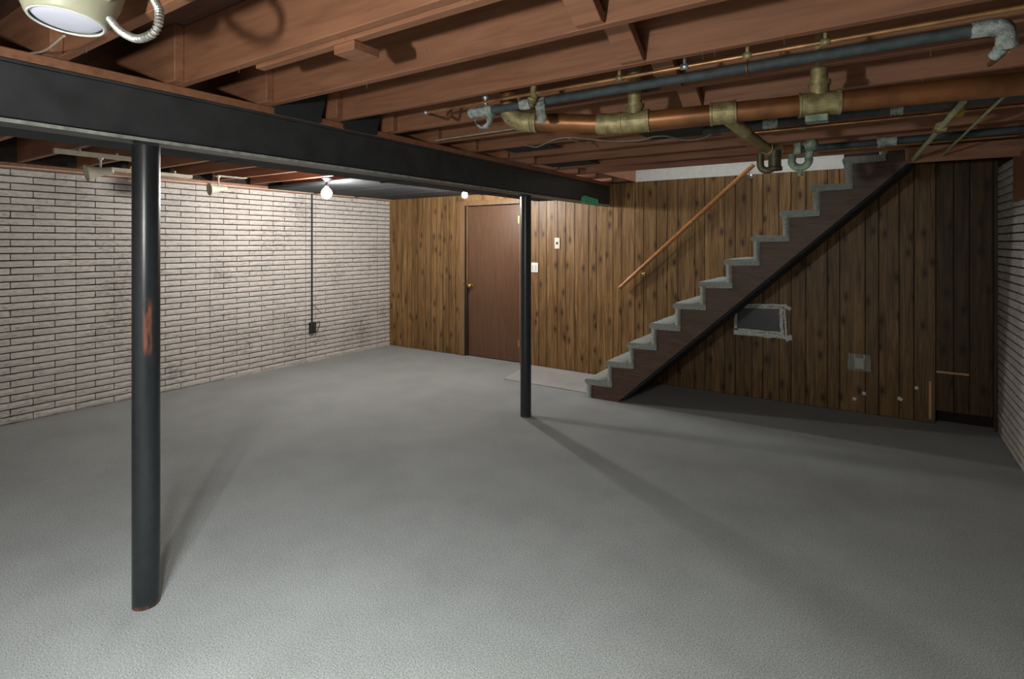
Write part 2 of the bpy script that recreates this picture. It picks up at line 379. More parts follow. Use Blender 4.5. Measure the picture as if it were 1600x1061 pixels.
# door
dr = struct(box('door_1', (-4.535, YB+.035, .012), (-3.725, YB+.07, 1.985), M['door'], origin=(-4.13, YB+.05, 0)), 'flat reddish brown wooden door closed in the panelled wall')
fr = MB().box((-4.64, YB-.012, 0), (-4.565, YB+.005, 2.06)).box((-3.695, YB-.012, 0), (-3.62, YB+.005, 2.06)).box((-4.565, YB-.012, 1.995), (-3.695, YB+.05, 2.06)).box((-4.565, YB+.03, 0), (-4.545, YB+.1, 1.995)).box((-3.715, YB+.03, 0), (-3.695, YB+.1, 1.995))
bevel(fr.build('door_frame', M['frame'], dr), .004)
kn = MB().lathe([(.001, .0), (.030, .0), (.030, .006), (.012, .012), (.011, .030), (.026, .040), (.030, .055), (.022, .068), (.001, .072)], (-4.475, YB+.035, .94), 20, (0, -1, 0))
kn.build('door_knob', M['gold'], dr)
MB().box((-4.59, YB-.015, .93), (-4.572, YB-.011, .975)).box((-4.585, YB-.015, .90), (-4.575, YB-.010, 1.0)).build('strike_plate', M['gold'], dr)
MB().box((-3.733, YB+.02, 1.75), (-3.716, YB+.034, 1.84)).box((-3.733, YB+.02, .2), (-3.716, YB+.034, .29)).build('hinge', M['gold'], dr)
sw = MB().box((-4.545, YB+.0, .02), (-4.53, YB+.03, .94)); sw.build('weather_strip', M['slot'], dr)

# ceiling with stair opening
OX0, OX1, OY = -2.19, .26, 4.85
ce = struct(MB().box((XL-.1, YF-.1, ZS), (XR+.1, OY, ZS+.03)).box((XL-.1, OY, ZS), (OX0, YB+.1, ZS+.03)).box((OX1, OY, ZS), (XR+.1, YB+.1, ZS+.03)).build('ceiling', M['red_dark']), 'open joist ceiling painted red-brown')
JY = [1.148+.4065*k for k in range(-7, 12)]
for i, y in enumerate(JY):
    # right span
    if y+.038 < OY:
        bevel(box('floor_joist', (-2.62, y, ZJ), (XR, y+.038, ZS-.001), M['red'], ce), .003, 1)
    else:
        box('floor_joist', (-2.62, y, ZJ), (OX0-.04, y+.038, ZS-.001), M['red'], ce)
        box('floor_joist', (OX1+.04, y, ZJ), (XR, y+.038, ZS-.001), M['red'], ce)
    bevel(box('floor_joist', (XL+.05, y-.0385, ZJ), (-2.40, y-.0005, ZS-.001), M['red'], ce), .003, 1)
box('header_joist', (OX0-.038, 4.86, ZJ), (OX0, YB, ZS-.001), M['red'], ce)
box('header_joist', (OX1, 4.86, ZJ), (OX1+.038, YB, ZS-.001), M['red'], ce)
# doubled joist and its little block, diagonal bridging
bevel(box('sister_joist', (-1.95, 1.188, ZJ-.012), (XR, 1.226, ZS-.02), M['red'], ce), .003, 1)
bevel(box('nailing_block', (-1.50, 1.188, ZJ-.045), (-1.40, 1.30, ZJ-.013), M['red'], ce), .003, 1)
for i, y in enumerate(JY[:-1]):
    if .5 < y < 4.2:
        a = y+.038; b = JY[i+1]
        if abs(y-1.148) < .01: a += .042
        dx = .02*(i % 2)
        bevel(MB().prism([(a, ZS-.005), (a, ZS-.035), (b-.03, ZJ+.002), (b, ZJ+.002), (b, ZJ+.03), (a+.03, ZS-.005)], 'X', -.80+dx, -.71+dx).build('bridging_brace', M['red'], ce), .002, 1)
# small nails that stick out of the joists
nl = MB()
for k in range(34):
    y = random.choice(JY[6:12]); x = random.uniform(-2.3, .3); z = random.choice([ZJ+.002, ZJ+random.uniform(.03, .15)])
    if z < ZJ+.01: nl.tube([(x, y+.01, z), (x+.004, y+.008, z-.028)], .0011, 5)
    else: nl.tube([(x, y+.001, z), (x+.012, y-.022, z-.006)], .0011, 5)
tag(nl.build('nails', M['zinc'], ce), kind='stuff')
# lower board near the right wall
struct(bevel(box('trim_3', (.17, 4.782, 2.065), (XR, 4.80, ZJ+.01), M['red']), .003, 1), 'red-brown board hung below the joists beside the stair head')
# stairwell shaft
sh = MB().box((OX0-.05, YB+.055, ZS), (OX1+.05, YB+.1, 4.1)).box((OX0-.05, OY-.05, ZS+.03), (OX1+.05, OY-.0, 4.1)).box((OX0-.05, OY, ZS+.03), (OX0, YB+.055, 4.1)).box((OX1, OY, ZS+.03), (OX1+.05, YB+.055, 4.1)).box((OX0-.05, OY-.05, 4.1), (OX1+.05, YB+.1, 4.15))
sh.box((OX0, YB+.001, ZJ), (-.24, YB+.0054, ZS)).box((OX0, YB+.001, ZS), (OX1, YB+.055, 4.1))
struct(sh.build('wall_stairwell', M['white']), 'white painted wall of the stairwell above the panelling')

# ------------------------------------------------------------------ beam, columns, duct
bx0, bx1 = -2.59, -2.475; bt, bb = 2.135, 1.915; cx = (bx0+bx1)/2
bm_ = thing('steel_beam', 'long black painted steel I-beam running across the room to the back wall', 'beam', (cx, 2, bb))
box('web', (cx-.006, YF+.01, bb+.011), (cx+.006, YB-.02, bt-.011), M['black_steel'], bm_)
bevel(box('top_flange', (bx0, YF+.01, bt-.011), (bx1, YB-.02, bt), M['black_steel'], bm_), .002, 1)
bevel(box('bottom_flange', (bx0, YF+.01, bb), (bx1, YB-.02, bb+.011), M['black_steel'], bm_), .002, 1)
e = tag(box('flange_rim', (bx1, YF+.01, bb-.001), (bx1+.0015, YB-.04, bb+.0125), M['flange_edge'], bm_), 'pale dusty ledge of the lower flange')
# fireproof boxing on the web makes the beam side nearly flush
box('web_cover', (cx+.0062, YF+.01, bb+.02), (bx1-.012, YB-.03, bt-.013), M['black_steel'], bm_)
sp = tag(box('sill_plate', (bx0-.02, YF+.01, bt+.0005), (bx1+.004, YB-.005, ZJ-.0005), M['red']), 'red-brown wooden plate lying on top of the steel beam', 'wood plate')
bevel(sp, .003, 1)
def column(y, m, label, r):
    t = thing('steel_column', label, 'column', (cx, y, 0), 'round black posts under the beam')
    MB().tube([(cx, y, 0), (cx, y, bb-.0125)], r, 40).build('pole', m, t, origin=(cx, y, 0))
    MB().box((cx-.035, y-.035, bb-.012), (cx+.035, y+.035, bb-.0005)).build('cap_plate', M['black_steel'], t)
    return t
column(1.06, M['column'], 'nearer black steel post with a rust patch, at the left', .0505)
column(4.03, M['column_clean'], 'farther black steel post in front of the door edge', .0475)
du = thing('metal_duct', 'black painted duct running along the far side of the beam', 'duct', (-2.82, 2, 1.95))
box('duct_body', (-3.05, YF+.01, 1.952), (-2.625, 5.1, ZJ-.03), M['black_matt'], du)
for y in (.4, 1.62, 2.84, 4.06):
    box('seam_band', (-3.056, y, 1.946), (-2.62, y+.025, ZJ-.025), M['black_matt'], du)
bp = thing('ceiling_board', 'black painted ceiling panel beyond the beam in the far left corner', 'panel', (-5.0, 4.7, 2.12))
bevel(box('panel_face', (-5.93, 3.78, 2.135), (-4.15, YB-.02, ZJ-.002), M['black_matt'], bp), .004)
for yy in (4.4, 5.05): box('batten', (-5.93, yy, 2.127), (-4.15, yy+.03, 2.134), M['black_matt'], bp)
for (ya, yb, lab) in ((1.60, 1.86, 'black metal panel above the beam, the nearer of two'), (2.02, 2.25, 'black metal panel above the beam, the farther of two')):
    p = MB().prism([(ya, bt+.001), (yb, bt+.001), (yb+.06, 2.36), (ya, 2.36)], 'X', -2.468, -2.455)
    p.build('metal_panel', M['black_matt'], du)
# flat black fills set into joist bays at the far end of the ceiling
for (x0, x1, y0, y1, lab) in ((-1.25, -.50, 3.225, 3.58, 'flat black fill in the joist bay behind the copper drain'), (-2.45, -2.0, 4.05, 4.39, 'flat black fill in the joist bay near the far post'), (-2.3, -1.9, 3.27, 3.5, 'small flat black fill in the joist bay beside the wavy cable')):
    tag(box('black_bay_fill', (x0, y0, ZJ+.02), (x1, y1, ZJ+.03), M['black_matt']), lab, 'board')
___
▸ Objective
Only lines belong in the copy: transcribe those from the start of the data through the line that contains "sw = MB().box((-4.545, YB+.0, .02), (-4.53, YB+.03, .94));", and skip the pictures.

▸ Solution
Write part 2 of the bpy script that recreates this picture. It picks up at line 379. More parts follow. Use Blender 4.5. Measure the picture as if it were 1600x1061 pixels.
# door
dr = struct(box('door_1', (-4.535, YB+.035, .012), (-3.725, YB+.07, 1.985), M['door'], origin=(-4.13, YB+.05, 0)), 'flat reddish brown wooden door closed in the panelled wall')
fr = MB().box((-4.64, YB-.012, 0), (-4.565, YB+.005, 2.06)).box((-3.695, YB-.012, 0), (-3.62, YB+.005, 2.06)).box((-4.565, YB-.012, 1.995), (-3.695, YB+.05, 2.06)).box((-4.565, YB+.03, 0), (-4.545, YB+.1, 1.995)).box((-3.715, YB+.03, 0), (-3.695, YB+.1, 1.995))
bevel(fr.build('door_frame', M['frame'], dr), .004)
kn = MB().lathe([(.001, .0), (.030, .0), (.030, .006), (.012, .012), (.011, .030), (.026, .040), (.030, .055), (.022, .068), (.001, .072)], (-4.475, YB+.035, .94), 20, (0, -1, 0))
kn.build('door_knob', M['gold'], dr)
MB().box((-4.59, YB-.015, .93), (-4.572, YB-.011, .975)).box((-4.585, YB-.015, .90), (-4.575, YB-.010, 1.0)).build('strike_plate', M['gold'], dr)
MB().box((-3.733, YB+.02, 1.75), (-3.716, YB+.034, 1.84)).box((-3.733, YB+.02, .2), (-3.716, YB+.034, .29)).build('hinge', M['gold'], dr)
sw = MB().box((-4.545, YB+.0, .02), (-4.53, YB+.03, .94)); sw.build('weather_strip', M['slot'], dr)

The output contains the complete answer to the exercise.